Adam Smith’s Invisible Hand and Pin Production
The economic system based on the capitalism concept was completed by the Scottish economist Adam Smith. Leveraging the work performed earlier by the Physiocrats, and in particular Francois Quesnay, Smith completed his famous book, The Wealth of Nations, in 1776 at the beginning of the Industrial Revolution in Britain. Some believe that his main contribution to economics is centered on free enterprise. Introducing the concepts of liberal capitalism and entrepreneurial capitalism, Smith is “known as an architect of our present system of society.”
Smith concentrated on the growing manufacturing and trade industries. In particular he studied the division of labor in the manufacturing of pins, which was beginning to incorporate new machines. His central argument in The Wealth of Nations is based on the concept of what he called the “invisible hand.” He believed that human self-interest is the basic psychological driver behind economics, and that a natural order in the universe makes all individual, self-interested endeavors add up to the social good. He also studied the competitiveness of nations and multinational trade. His major theoretical achievement was to take the first steps toward a theory of the optimal efficient allocation of resources under conditions of free competition.
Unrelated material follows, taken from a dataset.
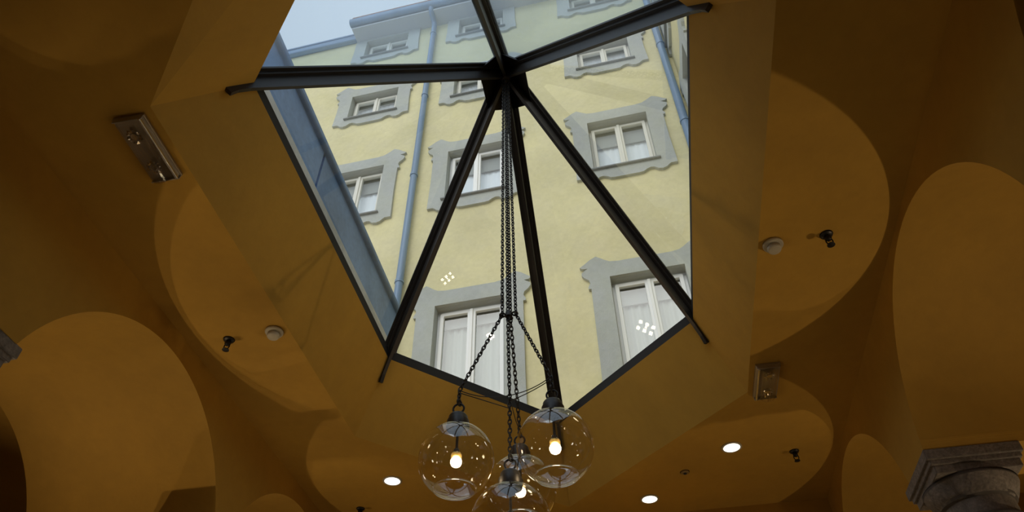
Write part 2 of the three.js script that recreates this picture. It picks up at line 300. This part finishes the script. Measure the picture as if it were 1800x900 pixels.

Joseph A. Schumpeter and His “Creative Destruction”
Joseph Alois Schumpeter, an Austrian-American economist, was one of the first to study entrepreneurs and the impact of entrepreneurial capitalism on society. As he wrote in The Theory of Economic Development, he believed that innovation and creativeness distinguished entrepreneurs from other businesspeople. He observed that innovation and entrepreneurship are closely interwoven. He argued that the entrepreneur was at the very center of all business activity. He observed that entrepreneurs create “clusters of innovations” that are the causes of business cycles because their actions create disruptive dislocations and arrive in huge waves. In fact, Schumpeter believed that entrepreneurs deserve the credit for the industrial revolution.
Schumpeter introduced the phrase “creative destruction,” stating that the entrepreneur does not just invent things, but also exploits in novel ways what has already been invented. He identified five types of entrepreneurial activity: new product innovation or the introduction of a new service, new process innovation or new methods of production, market innovation or the opening of new markets, input or resources innovation, and organizational innovation, which is the complete restructuring of an entire industry or the breaking up of a monopoly.